A conversation between me and Eddy Portnoy, writer and scholar of Yiddish and Jewish popular culture at Rutgers University, for the Jewish Daily Forward:
Eddy Portnoy: You frequently use the Holocaust as a metaphor to criticize Israeli policies. This is seen as an inaccurate comparison and deliberately hurtful to Jews. Can you further explain your use of this metaphor?
Carlos Latuff: As a cartoonist, I feel comfortable enough to make any comparison I think necessary that expresses my point. Metaphors are the key point to political cartooning. Of course Israel isn’t building gas chambers in the West Bank, but surely we can find some similarities between the treatment given to Palestinians by the [Israel Defense Forces] and the Jews under Nazi rule. Inaccurate or not, it’s important to highlight that such comparisons have been made worldwide not only by cartoonists, but by people such as Yosef “Tommy” Lapid, Ariel Sharon’s former justice minister and a Holocaust survivor (deceased in June of 2008). He said in 2004, during an interview, that a photo of an elderly Palestinian woman searching through rubble reminded him of his grandmother who died in Auschwitz. For me, this is more painful than comparisons of how Palestinians live under Israeli occupation.
E.P.: “Cartoons and Extremism” (read the book's review here) argues that you use a “medieval and modern antisemitic grammar and vocabulary,” meaning you apply traditional antisemitic motifs to modern political situations. What is your response to this?
C.L.: Israel apologists have frequently compared my cartoons with those published in the Nazi paper Der Stürmer. Let’s have a close look at the Der Stürmer’s cartoonist’s role and mine. Philipp Rupprecht, pen name Fips, dedicated almost 20 years of his life to making only Jew-hating ‘toons for a paper for which the motto was “Jews are our disgrace.” My cartoons have no focus on the Jews or on Judaism. My focus is Israel as a political entity, as a government, their armed forces being a satellite of U.S. interests in the Middle East, and especially Israeli policies toward the Palestinians. It happens to be Israeli Jews that are the oppressors of Palestinians. If they were Christians, Muslims or Buddhists, I would criticize them the same way. I made cartoons about George Bush, Condoleezza Rice, Tony Blair, Ernesto Zedillo (Mexico’s former president), Pinochet, and none of them was Jewish.

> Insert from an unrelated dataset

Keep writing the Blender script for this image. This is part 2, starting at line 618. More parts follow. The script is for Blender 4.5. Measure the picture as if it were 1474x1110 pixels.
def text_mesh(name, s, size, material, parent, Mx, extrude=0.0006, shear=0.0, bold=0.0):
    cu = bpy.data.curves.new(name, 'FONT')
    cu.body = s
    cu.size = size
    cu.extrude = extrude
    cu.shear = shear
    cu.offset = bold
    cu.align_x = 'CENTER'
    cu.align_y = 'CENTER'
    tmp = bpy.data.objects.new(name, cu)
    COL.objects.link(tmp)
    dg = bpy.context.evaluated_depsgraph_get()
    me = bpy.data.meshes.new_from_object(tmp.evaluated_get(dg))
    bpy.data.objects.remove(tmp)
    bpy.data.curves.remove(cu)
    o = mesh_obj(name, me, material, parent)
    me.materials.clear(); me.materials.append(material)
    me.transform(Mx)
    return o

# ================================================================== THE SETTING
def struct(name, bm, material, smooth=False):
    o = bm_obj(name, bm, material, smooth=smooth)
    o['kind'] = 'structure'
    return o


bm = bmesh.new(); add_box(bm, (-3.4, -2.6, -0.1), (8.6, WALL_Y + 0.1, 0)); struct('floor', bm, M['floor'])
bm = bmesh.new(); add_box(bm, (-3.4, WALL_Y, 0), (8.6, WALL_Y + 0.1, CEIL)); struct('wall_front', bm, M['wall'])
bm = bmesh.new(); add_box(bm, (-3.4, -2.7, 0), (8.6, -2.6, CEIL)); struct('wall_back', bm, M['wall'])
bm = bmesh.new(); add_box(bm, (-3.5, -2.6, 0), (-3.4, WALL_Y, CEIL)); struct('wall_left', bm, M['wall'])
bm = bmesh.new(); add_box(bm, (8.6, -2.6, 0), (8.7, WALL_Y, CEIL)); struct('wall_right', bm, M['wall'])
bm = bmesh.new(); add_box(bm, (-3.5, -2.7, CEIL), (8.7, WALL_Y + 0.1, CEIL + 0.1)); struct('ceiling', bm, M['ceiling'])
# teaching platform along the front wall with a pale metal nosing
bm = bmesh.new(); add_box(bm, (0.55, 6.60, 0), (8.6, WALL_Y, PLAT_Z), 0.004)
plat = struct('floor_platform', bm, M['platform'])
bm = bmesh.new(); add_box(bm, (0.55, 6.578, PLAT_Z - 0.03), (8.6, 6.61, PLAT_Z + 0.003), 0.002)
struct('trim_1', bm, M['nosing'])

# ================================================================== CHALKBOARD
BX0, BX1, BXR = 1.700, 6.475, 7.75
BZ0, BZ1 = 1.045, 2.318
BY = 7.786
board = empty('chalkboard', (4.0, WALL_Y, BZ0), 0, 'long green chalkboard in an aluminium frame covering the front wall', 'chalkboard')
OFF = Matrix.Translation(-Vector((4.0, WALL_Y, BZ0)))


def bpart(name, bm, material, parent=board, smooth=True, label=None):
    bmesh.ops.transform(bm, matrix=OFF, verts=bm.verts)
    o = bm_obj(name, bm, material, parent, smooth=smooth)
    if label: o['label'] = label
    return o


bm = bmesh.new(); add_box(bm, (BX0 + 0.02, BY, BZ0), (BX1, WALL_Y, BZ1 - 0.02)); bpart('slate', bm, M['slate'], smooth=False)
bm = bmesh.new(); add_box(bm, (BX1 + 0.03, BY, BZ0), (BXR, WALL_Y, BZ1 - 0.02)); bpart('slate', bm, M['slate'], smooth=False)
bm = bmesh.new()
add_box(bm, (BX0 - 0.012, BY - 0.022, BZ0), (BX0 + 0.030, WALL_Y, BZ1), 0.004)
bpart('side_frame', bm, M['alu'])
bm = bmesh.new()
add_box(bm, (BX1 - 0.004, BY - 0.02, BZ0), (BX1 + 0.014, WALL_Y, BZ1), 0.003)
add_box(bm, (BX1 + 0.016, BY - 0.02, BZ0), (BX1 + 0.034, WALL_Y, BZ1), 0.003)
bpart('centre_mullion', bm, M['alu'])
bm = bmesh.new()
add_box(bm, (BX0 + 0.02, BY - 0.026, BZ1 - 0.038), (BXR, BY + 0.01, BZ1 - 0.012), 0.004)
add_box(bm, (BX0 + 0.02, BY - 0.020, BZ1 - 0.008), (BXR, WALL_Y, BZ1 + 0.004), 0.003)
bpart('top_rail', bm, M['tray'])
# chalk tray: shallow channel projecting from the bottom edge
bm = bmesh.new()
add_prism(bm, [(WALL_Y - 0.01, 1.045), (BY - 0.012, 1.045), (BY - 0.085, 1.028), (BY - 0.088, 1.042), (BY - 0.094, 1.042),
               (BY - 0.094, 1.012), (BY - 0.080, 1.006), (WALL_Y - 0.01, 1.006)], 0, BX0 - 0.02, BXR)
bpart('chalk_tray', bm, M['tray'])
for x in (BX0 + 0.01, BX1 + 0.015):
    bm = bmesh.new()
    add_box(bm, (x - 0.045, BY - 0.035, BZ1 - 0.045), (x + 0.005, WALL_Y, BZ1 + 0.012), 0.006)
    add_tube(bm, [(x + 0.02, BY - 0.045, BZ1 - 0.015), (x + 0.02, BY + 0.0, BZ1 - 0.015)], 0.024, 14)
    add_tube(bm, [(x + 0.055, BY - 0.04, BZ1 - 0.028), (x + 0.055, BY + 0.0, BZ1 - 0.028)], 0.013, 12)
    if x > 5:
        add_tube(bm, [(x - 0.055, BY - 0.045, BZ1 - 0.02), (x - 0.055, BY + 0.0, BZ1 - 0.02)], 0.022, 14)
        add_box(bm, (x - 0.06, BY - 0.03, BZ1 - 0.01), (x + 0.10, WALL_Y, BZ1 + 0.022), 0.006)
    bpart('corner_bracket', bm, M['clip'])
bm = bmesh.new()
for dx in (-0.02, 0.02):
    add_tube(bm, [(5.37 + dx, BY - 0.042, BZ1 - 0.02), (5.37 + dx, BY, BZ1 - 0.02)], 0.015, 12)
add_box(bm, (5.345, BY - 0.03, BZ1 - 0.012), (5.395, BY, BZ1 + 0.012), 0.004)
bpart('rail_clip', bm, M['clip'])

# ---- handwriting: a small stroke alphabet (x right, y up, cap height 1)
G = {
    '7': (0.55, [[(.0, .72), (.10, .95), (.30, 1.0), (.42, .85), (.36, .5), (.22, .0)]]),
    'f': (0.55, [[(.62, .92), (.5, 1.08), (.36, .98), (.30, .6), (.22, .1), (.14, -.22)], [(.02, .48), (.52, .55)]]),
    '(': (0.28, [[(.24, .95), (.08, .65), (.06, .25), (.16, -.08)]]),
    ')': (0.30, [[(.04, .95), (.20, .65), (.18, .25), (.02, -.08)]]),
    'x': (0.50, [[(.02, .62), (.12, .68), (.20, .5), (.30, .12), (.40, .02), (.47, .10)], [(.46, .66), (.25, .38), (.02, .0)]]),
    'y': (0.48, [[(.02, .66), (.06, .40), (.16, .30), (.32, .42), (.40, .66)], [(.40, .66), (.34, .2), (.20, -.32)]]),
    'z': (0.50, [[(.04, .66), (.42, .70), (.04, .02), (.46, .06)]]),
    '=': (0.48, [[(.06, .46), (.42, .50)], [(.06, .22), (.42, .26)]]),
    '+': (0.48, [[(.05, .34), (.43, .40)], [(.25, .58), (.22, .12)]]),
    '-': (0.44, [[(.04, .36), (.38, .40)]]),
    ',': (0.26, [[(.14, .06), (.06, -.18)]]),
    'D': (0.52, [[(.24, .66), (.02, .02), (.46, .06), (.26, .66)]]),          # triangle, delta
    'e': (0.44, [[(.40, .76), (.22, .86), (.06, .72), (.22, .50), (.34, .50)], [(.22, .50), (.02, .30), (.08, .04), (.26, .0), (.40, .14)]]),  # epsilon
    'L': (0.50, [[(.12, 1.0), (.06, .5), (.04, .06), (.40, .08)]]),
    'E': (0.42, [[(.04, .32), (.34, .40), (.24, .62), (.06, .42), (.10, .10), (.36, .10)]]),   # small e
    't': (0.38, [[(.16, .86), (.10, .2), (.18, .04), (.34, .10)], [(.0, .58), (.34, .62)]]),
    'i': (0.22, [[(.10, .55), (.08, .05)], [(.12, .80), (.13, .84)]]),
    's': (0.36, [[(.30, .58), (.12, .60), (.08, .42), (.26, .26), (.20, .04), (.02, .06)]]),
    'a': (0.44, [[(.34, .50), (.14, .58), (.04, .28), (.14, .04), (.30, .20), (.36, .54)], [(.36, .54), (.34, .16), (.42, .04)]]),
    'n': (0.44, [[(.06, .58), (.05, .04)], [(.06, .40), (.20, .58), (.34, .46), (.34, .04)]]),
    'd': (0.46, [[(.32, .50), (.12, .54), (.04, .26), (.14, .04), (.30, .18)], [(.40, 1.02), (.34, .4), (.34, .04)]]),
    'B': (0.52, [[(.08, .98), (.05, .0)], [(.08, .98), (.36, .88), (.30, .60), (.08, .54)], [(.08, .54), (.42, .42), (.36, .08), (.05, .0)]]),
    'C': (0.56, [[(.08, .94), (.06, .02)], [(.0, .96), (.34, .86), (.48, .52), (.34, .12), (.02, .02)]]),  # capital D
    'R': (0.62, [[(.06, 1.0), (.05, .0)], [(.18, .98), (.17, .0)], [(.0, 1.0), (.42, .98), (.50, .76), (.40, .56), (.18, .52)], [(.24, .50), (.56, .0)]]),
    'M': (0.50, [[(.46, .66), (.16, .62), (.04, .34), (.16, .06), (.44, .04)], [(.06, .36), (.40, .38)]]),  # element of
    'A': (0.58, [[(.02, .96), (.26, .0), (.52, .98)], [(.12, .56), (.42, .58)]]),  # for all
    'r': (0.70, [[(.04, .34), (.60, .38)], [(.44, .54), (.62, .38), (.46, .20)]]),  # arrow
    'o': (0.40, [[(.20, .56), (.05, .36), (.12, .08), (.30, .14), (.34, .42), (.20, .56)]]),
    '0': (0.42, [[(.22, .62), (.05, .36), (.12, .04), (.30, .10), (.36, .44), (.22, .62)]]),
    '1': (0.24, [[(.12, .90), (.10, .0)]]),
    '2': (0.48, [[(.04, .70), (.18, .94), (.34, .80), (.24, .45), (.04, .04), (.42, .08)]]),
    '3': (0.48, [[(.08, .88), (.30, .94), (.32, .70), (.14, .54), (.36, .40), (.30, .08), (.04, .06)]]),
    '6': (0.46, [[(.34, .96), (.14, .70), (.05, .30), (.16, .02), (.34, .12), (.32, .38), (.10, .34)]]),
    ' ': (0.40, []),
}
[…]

I produce political cartoons on different issues, both local (Brazilian) and international, for trade union papers in Brazil and many alternative, progressive, leftist-oriented publications around the world. My detractors say that the use of the Magen David in my Israel-related cartoons is irrefutable proof of antisemitism; however, it’s not my fault if Israel chose sacred religious motifs as national symbols, such as the Knesset Menorah or the Star of David in killing-machines like F-16 jets. I can’t be blamed for making an Israeli bomb-dropping warbird adorned with a religious symbol, because that’s the way Israeli air force planes are. To say my cartoons are a remake of the past antisemitic imagery is just another well-known strategy for discrediting criticisms regarding Israel.
E.P.: Is the history of antisemitic caricature completely irrelevant when it comes to criticizing Israel?
C.L.: No doubt about real antisemitism. Of course you’ll have people hijacking the Palestinian struggle as a chance for bashing the Jews, like European neo-Nazis who demonstrate against the occupation of Palestinian territories or the Iraq War. It’s important for the left to keep them apart from the legitimate struggle for the rights of the Palestinians; however, saying that anti-Zionism is antisemitism is a well-known tactic of intellectual dishonesty.
E.P.: You participated in the Iran Holocaust Cartoon Contest, which also included many genuinely antisemitic cartoons. Do you feel that being associated with these images and such a deliberate provocation in any way compromises your work?
C.L.: The artwork with which I won second place was a depiction of an elderly Palestinian man wearing a Nazi concentration camp uniform, and some people said that I was “denying the Holocaust”! That was completely stupid, since I’m affirming the Holocaust with that illustration. Believe me, no matter what I draw and where I publish, there will be always someone who will point a finger and say it’s antisemitic.
I saw this contest as both a good chance for denouncing the suffering of the Palestinian people before the eyes of world public opinion and for raising questions about the West’s double standards. I mean, you insult the Muslims with a cartoon depicting the Prophet Muhammad as a bomber and then claim the right to “freedom of speech,” but if you make drawings about the Holocaust, then it’s “hatred against the Jews.”